Como é essa relação nos Estados Unidos?
Por causa da força da Primeira Emenda, não houve uma tentativa direta de legislar contra ela. Em muitos casos, as fake news que vimos nos Estados Unidos durante as eleições tinham motivação mais comercial que política. As pessoas perceberam que podiam trazer mais anúncios e mais leitores fazendo fake news. Em 2012, a Suprema Corte decidiu que a Primeira Emenda protege o direito de mentir - o que parece uma decisão surpreendente. Mas é consistente com a postura dos Estados Unidos em relação à liberdade de expressão. Não é o papel do governo decidir o que é verdade. A população tem que tomar suas próprias decisões.
Políticos brasileiros têm recorrido à Justiça para retirar conteúdo online do ar. Qual o perigo disso?
Isso não acontece nos Estados Unidos. Fica bem claro que o Facebook e o Twitter também estão protegidos pela Primeira Emenda, assim como seus usuários. Geralmente, fica a cargo das plataformas a decisão do que tirar do ar - nem aos juízes nem ao governo. Os candidatos têm o direito de fazer isso, embora estejam sujeitos a duras críticas. Os eleitores ficam enojados por atitudes assim.
Discursos anti-imprensa têm sido popular entre eleitores. Por que isso acontece?

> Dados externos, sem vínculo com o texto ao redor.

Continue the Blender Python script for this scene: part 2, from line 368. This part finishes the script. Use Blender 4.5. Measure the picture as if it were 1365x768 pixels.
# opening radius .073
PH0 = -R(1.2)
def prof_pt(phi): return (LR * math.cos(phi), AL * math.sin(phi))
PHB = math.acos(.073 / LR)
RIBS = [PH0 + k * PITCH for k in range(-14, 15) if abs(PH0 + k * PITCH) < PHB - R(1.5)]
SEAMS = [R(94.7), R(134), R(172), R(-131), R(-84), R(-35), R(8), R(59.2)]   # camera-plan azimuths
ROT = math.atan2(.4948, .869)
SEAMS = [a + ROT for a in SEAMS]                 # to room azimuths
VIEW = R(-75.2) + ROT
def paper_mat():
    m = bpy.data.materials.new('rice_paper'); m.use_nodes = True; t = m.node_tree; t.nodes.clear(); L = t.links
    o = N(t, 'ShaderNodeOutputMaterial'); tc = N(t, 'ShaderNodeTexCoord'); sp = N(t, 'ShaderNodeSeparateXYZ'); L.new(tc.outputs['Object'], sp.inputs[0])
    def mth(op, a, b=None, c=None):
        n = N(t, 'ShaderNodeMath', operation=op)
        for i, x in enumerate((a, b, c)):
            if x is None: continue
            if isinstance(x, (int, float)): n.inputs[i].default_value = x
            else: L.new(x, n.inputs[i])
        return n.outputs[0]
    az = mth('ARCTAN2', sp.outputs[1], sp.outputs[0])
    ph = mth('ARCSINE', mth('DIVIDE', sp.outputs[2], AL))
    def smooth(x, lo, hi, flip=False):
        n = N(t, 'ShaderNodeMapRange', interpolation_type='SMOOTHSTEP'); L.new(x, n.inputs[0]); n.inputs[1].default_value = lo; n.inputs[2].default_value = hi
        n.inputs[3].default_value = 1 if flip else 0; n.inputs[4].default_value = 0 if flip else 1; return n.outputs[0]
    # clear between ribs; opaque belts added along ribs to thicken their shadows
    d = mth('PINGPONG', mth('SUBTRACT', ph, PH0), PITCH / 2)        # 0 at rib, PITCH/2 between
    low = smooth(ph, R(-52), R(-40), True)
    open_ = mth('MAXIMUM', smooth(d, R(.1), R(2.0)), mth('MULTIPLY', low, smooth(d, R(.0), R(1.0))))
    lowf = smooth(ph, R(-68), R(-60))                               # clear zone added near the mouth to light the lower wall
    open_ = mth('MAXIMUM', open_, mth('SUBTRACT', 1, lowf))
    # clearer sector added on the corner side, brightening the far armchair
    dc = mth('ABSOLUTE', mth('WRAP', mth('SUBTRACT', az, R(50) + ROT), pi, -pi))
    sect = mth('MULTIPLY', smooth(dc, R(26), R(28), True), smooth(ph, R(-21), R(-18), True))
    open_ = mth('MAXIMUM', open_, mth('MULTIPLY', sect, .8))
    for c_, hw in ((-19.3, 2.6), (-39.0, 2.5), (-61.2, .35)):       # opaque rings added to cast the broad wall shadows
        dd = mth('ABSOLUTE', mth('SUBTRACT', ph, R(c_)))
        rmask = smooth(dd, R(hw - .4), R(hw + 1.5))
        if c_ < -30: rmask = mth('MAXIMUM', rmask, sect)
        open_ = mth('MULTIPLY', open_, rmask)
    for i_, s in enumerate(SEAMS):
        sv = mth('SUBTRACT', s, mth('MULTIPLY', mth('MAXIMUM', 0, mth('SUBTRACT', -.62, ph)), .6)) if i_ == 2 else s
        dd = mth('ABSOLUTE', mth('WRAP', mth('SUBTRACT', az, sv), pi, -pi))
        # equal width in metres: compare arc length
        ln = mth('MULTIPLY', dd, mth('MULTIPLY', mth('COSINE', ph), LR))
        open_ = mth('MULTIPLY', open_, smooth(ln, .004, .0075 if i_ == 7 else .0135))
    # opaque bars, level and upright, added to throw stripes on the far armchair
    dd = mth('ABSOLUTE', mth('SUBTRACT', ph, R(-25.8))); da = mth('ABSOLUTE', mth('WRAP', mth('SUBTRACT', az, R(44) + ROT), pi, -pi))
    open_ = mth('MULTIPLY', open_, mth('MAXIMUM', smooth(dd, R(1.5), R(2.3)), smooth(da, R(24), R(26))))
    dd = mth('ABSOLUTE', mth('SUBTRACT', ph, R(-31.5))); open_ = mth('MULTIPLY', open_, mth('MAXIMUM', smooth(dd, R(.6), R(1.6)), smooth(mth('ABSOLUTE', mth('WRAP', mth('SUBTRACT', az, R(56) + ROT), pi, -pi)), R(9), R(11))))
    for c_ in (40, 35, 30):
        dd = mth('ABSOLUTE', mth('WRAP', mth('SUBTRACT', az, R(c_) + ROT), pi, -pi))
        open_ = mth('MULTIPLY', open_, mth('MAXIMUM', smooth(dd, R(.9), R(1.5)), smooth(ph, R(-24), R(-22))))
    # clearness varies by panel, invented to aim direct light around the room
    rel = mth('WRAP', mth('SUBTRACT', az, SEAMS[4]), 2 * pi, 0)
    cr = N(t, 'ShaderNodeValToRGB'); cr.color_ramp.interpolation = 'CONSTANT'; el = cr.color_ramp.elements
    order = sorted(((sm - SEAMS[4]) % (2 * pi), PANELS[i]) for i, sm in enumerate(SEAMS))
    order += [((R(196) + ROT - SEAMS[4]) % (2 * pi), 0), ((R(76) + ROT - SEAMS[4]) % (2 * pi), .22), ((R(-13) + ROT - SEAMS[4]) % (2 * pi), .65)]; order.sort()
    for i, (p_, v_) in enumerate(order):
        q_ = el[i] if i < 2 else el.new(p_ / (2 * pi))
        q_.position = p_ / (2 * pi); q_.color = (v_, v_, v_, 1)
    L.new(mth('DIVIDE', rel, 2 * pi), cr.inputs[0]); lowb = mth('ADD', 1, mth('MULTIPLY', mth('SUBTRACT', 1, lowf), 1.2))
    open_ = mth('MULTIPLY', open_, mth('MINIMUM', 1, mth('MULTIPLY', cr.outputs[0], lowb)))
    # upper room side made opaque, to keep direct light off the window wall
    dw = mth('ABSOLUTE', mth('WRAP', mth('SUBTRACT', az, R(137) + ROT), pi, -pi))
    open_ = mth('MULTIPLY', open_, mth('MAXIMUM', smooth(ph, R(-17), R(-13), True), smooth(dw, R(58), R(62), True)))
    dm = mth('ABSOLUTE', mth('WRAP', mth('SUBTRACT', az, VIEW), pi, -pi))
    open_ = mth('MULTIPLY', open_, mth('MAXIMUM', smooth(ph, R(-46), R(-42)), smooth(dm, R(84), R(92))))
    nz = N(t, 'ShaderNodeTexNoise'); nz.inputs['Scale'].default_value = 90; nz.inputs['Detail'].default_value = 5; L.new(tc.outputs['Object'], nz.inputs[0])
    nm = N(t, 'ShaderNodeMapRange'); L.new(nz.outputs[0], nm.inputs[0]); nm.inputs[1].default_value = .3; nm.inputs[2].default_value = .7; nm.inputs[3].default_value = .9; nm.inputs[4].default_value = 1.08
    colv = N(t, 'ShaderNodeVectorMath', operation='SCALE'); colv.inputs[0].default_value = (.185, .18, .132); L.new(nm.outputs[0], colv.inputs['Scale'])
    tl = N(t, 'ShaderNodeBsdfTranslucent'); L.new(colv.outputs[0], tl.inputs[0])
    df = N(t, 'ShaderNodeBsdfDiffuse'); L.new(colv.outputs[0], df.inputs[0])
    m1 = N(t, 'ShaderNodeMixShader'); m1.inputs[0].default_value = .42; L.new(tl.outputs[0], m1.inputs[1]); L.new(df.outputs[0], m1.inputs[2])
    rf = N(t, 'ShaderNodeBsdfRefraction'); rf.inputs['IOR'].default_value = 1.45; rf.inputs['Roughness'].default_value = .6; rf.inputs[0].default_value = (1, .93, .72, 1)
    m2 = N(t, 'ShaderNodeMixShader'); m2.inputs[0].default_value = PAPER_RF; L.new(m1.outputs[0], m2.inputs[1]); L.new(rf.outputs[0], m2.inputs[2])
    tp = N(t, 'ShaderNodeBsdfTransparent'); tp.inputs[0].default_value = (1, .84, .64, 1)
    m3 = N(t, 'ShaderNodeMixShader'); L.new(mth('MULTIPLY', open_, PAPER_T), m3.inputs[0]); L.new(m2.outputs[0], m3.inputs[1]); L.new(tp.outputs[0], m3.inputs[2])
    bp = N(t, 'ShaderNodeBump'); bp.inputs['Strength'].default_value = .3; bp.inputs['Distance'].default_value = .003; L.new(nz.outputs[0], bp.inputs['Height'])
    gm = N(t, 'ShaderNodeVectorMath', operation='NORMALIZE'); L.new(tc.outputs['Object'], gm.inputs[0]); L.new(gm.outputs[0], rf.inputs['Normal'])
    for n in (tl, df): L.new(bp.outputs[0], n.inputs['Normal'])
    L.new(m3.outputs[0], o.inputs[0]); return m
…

Os cidadãos desconfiam de quem está no poder e a imprensa obviamente tem poder. É um alvo fácil. Os candidatos que usam o termo fake news para criticar matérias das quais eles não gostam estão tentando confundir o debate. Fake news é quando alguém engana de forma intencional. O que vemos é que essa expressão é usada quando a reportagem não agrada ou quando há um erro desproposital na imprensa. A imprensa tem que ser criticada - é parte do funcionamento da democracia. Assim como o governo deve ser criticado, e é nosso trabalho é fazer isso. Mas há um efeito muito negativo sobre a democracia quando seguidores de um candidato são encorajados a simplesmente desqualificar o que eles leem ou veem na TV. Quando simplesmente se fala em fake news, é um convite para que as pessoas não pensem. E isso é um problema para a democracia.
Como o senhor vê iniciativas colaborativas de veículos de mídia para combater desinformação durante as eleições?
Nos Estados Unidos, o fact-checking independente tem sido útil de certa forma. O que temos visto que ajuda são coalizões de mídia que procuram conscientizar o público sobre a importância de uma imprensa livre. A quantidade de informação nas redes sociais fez com que as pessoas achassem que a imprensa independente não era mais necessária. Mas é o oposto disso - a imprensa é mais necessária que nunca, por causa das notícias falsas. As informações são do jornal O Estado de S. Paulo.